For brevity, just gonna answer your question re: 
“how the vamps change overtime, character wise? For example, say Lestat in TVL vs Lestat in body thief? Or even Armand in IWTV vs Armand in the later books.”

Lestat: 

TVL!Lestat is feisty, freshly resurrected, appetite for destruction, wants to “correct the record” of IWTV by sharing the secrets that he couldn’t in IWTV, and establish himself as the actual protagonist of the series. 

Approx. 10 years later in the timeline of the books, TOBT!Lestat is suffering emotionally from the blowback of what happened after sharing that information and trying to be a big shot, and he’s got ghost!Claudia on his back prodding him to consider whether he even deserves to continue vampiring ;A; when he’s so weak against his own impulses.
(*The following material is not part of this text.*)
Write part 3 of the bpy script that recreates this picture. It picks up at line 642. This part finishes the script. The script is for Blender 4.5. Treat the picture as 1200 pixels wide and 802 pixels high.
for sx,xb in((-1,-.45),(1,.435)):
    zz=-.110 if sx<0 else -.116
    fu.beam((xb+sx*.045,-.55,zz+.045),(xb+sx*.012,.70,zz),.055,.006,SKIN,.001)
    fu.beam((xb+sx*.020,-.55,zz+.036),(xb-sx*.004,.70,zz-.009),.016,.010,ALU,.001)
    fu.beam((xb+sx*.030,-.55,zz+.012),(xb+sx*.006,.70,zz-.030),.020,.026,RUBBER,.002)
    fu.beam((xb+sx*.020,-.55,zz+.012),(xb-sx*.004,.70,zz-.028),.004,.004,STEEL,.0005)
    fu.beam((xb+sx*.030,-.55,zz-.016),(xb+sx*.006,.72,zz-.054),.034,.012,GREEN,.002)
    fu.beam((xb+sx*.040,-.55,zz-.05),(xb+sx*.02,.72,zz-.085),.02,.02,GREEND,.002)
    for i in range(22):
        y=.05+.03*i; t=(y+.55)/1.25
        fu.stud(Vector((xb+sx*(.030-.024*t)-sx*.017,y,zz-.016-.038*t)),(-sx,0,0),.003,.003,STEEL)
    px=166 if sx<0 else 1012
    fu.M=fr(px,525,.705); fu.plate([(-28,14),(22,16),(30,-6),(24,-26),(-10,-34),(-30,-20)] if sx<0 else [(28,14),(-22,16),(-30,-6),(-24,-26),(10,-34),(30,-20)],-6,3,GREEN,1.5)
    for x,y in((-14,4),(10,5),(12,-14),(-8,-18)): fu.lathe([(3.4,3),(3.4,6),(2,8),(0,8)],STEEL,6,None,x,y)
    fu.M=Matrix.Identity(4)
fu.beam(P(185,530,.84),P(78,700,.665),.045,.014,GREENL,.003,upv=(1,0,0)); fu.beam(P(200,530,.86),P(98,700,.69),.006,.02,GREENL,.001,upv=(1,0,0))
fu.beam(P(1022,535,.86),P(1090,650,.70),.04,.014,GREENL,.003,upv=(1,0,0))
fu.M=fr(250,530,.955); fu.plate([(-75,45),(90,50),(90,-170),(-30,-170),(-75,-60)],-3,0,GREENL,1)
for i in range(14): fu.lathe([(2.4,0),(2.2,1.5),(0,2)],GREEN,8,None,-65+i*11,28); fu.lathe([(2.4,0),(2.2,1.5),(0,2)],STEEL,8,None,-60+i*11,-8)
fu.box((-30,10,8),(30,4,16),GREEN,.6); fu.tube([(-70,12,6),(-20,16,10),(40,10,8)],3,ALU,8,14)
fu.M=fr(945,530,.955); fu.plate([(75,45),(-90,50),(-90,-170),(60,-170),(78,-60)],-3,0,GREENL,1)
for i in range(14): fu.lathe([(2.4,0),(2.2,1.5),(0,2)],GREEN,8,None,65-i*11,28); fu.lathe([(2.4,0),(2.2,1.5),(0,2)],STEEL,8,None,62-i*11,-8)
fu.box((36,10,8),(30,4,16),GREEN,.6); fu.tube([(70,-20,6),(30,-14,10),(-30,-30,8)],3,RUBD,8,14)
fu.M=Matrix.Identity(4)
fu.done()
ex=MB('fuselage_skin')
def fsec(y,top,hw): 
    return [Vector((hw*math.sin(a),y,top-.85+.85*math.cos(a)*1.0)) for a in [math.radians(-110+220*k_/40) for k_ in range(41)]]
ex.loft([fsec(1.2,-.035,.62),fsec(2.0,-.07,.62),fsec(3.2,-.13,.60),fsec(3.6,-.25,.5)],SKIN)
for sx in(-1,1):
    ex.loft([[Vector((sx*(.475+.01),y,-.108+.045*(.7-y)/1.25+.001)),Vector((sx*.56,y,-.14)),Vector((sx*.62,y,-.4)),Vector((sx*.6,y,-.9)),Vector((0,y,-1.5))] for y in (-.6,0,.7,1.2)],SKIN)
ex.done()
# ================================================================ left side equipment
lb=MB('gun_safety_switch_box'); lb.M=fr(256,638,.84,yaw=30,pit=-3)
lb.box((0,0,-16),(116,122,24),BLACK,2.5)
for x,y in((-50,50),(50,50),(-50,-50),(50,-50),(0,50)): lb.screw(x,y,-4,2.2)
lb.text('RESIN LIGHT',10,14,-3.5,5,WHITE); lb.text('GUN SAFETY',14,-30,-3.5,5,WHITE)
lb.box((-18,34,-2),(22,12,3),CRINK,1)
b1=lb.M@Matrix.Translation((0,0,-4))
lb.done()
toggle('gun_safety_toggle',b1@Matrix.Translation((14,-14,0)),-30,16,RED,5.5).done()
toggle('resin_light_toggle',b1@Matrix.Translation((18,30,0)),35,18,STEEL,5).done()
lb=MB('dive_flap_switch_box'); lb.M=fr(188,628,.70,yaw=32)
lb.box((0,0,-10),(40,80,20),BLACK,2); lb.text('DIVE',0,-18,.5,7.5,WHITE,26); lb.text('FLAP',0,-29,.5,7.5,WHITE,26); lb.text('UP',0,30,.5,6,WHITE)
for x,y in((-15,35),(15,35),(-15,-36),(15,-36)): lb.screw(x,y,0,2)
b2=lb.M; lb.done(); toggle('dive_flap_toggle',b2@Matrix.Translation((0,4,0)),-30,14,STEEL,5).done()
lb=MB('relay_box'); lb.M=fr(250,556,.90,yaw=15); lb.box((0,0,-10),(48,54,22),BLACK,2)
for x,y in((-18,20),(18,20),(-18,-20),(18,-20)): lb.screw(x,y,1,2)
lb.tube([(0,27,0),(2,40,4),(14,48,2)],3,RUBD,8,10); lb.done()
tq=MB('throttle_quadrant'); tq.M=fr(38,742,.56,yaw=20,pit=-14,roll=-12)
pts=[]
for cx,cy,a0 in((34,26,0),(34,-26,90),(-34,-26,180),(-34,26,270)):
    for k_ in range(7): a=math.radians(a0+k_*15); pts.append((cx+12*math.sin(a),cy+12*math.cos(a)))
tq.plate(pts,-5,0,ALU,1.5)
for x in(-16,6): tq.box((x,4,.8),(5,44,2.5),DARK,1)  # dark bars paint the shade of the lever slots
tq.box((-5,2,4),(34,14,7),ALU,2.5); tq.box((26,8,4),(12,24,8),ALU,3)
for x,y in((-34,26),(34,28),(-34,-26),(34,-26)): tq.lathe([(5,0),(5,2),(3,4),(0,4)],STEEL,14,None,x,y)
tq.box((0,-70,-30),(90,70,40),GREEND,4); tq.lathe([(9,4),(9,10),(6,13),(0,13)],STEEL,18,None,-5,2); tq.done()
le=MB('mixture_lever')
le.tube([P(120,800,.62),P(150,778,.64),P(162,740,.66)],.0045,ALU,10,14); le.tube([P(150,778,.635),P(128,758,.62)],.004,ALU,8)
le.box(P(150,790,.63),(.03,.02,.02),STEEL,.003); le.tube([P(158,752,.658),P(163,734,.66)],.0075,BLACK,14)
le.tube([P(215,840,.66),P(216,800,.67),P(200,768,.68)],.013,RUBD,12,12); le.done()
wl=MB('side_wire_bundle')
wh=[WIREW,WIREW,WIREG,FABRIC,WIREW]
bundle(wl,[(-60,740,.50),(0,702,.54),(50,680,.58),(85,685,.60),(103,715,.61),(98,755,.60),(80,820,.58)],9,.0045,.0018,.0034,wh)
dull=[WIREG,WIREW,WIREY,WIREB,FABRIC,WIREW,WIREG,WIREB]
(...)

He tries to suicide, and when that doesn’t work, has a renewed sense of belonging in the world. Then in TOBT, he fucks up pretty royally, relies on one best friend to help him get things back to normal, and then almost destroys that friendship by selfishly Forced-Dark-Gift-paying-it-forward. So I’d say that’s a lot of character development.

Armand:

IWTV!Armand was supposed to be intimidating and shrouded in mystery, the teacher/mentor for Louis that Lestat refused to be. Later, when we get Armand’s backstory in TVL, TVA, and B&G, we see his origins and how he got to be the manager of the Theatre Des Vampires, and however intimidating he might have been to Louis, that wasn’t remotely close to what he was like as the leader of the Children of Darkness, Parisian Chapter. So he’s had to adapt to alot of harsh situations, and find some sense of inner peace along the way. 

Lestat and Armand are almost 2 sides of the same coin; Lestat was forced into the Dark Gift, Armand begged for it. Lestat had to learn how to vampire alone as an orphan, Armand had an overbearing teacher and was then kidnapped by a cult. 

They’ve both had to deal with finding peace and a place for themselves in a world that doesn’t really need or want them, a struggle many of us readers can identify with as being part of our own character development over time.